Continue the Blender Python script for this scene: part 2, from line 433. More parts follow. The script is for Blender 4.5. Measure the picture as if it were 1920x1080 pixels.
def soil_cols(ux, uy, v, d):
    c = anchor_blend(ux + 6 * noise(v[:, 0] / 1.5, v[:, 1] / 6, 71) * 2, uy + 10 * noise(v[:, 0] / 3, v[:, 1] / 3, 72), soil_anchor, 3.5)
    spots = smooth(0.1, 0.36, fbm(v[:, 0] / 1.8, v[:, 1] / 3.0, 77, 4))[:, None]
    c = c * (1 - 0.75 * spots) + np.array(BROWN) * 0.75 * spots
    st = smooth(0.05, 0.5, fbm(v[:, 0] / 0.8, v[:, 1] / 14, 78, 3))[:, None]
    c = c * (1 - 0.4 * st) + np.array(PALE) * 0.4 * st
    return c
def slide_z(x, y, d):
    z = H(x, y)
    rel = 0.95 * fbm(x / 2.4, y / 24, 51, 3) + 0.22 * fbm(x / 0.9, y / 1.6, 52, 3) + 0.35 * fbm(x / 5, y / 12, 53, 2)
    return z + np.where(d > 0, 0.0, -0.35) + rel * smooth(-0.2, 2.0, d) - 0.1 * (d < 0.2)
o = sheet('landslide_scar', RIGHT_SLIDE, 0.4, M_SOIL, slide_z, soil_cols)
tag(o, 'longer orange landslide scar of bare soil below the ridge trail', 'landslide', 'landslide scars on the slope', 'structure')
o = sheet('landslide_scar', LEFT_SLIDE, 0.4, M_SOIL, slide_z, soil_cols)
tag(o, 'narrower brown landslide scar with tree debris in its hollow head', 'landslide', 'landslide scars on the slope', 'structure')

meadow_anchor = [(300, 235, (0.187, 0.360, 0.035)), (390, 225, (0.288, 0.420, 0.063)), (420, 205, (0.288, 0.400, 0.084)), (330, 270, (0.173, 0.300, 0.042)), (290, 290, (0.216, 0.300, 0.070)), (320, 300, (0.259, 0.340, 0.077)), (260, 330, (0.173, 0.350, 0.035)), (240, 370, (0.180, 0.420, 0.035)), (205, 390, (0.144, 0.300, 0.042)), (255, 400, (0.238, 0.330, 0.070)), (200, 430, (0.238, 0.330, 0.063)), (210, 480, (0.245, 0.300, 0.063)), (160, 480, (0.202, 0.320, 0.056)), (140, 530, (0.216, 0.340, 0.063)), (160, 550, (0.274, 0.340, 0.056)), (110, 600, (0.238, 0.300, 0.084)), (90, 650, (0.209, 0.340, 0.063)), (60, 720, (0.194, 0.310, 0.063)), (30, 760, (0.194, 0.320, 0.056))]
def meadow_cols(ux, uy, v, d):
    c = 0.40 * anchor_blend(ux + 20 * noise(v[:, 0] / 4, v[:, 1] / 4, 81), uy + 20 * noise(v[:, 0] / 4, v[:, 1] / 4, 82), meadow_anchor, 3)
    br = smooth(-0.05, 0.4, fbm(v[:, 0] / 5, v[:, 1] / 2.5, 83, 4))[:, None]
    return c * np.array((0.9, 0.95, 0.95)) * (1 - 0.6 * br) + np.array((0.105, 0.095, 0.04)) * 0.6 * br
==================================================
» **What needs to be done**
Repeat the listing in full, keeping every line exactly as it is.

» **Solution for this exercise**
Continue the Blender Python script for this scene: part 2, from line 433. More parts follow. The script is for Blender 4.5. Measure the picture as if it were 1920x1080 pixels.
def soil_cols(ux, uy, v, d):
    c = anchor_blend(ux + 6 * noise(v[:, 0] / 1.5, v[:, 1] / 6, 71) * 2, uy + 10 * noise(v[:, 0] / 3, v[:, 1] / 3, 72), soil_anchor, 3.5)
    spots = smooth(0.1, 0.36, fbm(v[:, 0] / 1.8, v[:, 1] / 3.0, 77, 4))[:, None]
    c = c * (1 - 0.75 * spots) + np.array(BROWN) * 0.75 * spots
    st = smooth(0.05, 0.5, fbm(v[:, 0] / 0.8, v[:, 1] / 14, 78, 3))[:, None]
    c = c * (1 - 0.4 * st) + np.array(PALE) * 0.4 * st
    return c
def slide_z(x, y, d):
    z = H(x, y)
    rel = 0.95 * fbm(x / 2.4, y / 24, 51, 3) + 0.22 * fbm(x / 0.9, y / 1.6, 52, 3) + 0.35 * fbm(x / 5, y / 12, 53, 2)
    return z + np.where(d > 0, 0.0, -0.35) + rel * smooth(-0.2, 2.0, d) - 0.1 * (d < 0.2)
o = sheet('landslide_scar', RIGHT_SLIDE, 0.4, M_SOIL, slide_z, soil_cols)
tag(o, 'longer orange landslide scar of bare soil below the ridge trail', 'landslide', 'landslide scars on the slope', 'structure')
o = sheet('landslide_scar', LEFT_SLIDE, 0.4, M_SOIL, slide_z, soil_cols)
tag(o, 'narrower brown landslide scar with tree debris in its hollow head', 'landslide', 'landslide scars on the slope', 'structure')

meadow_anchor = [(300, 235, (0.187, 0.360, 0.035)), (390, 225, (0.288, 0.420, 0.063)), (420, 205, (0.288, 0.400, 0.084)), (330, 270, (0.173, 0.300, 0.042)), (290, 290, (0.216, 0.300, 0.070)), (320, 300, (0.259, 0.340, 0.077)), (260, 330, (0.173, 0.350, 0.035)), (240, 370, (0.180, 0.420, 0.035)), (205, 390, (0.144, 0.300, 0.042)), (255, 400, (0.238, 0.330, 0.070)), (200, 430, (0.238, 0.330, 0.063)), (210, 480, (0.245, 0.300, 0.063)), (160, 480, (0.202, 0.320, 0.056)), (140, 530, (0.216, 0.340, 0.063)), (160, 550, (0.274, 0.340, 0.056)), (110, 600, (0.238, 0.300, 0.084)), (90, 650, (0.209, 0.340, 0.063)), (60, 720, (0.194, 0.310, 0.063)), (30, 760, (0.194, 0.320, 0.056))]
def meadow_cols(ux, uy, v, d):
    c = 0.40 * anchor_blend(ux + 20 * noise(v[:, 0] / 4, v[:, 1] / 4, 81), uy + 20 * noise(v[:, 0] / 4, v[:, 1] / 4, 82), meadow_anchor, 3)
    br = smooth(-0.05, 0.4, fbm(v[:, 0] / 5, v[:, 1] / 2.5, 83, 4))[:, None]
    return c * np.array((0.9, 0.95, 0.95)) * (1 - 0.6 * br) + np.array((0.105, 0.095, 0.04)) * 0.6 * br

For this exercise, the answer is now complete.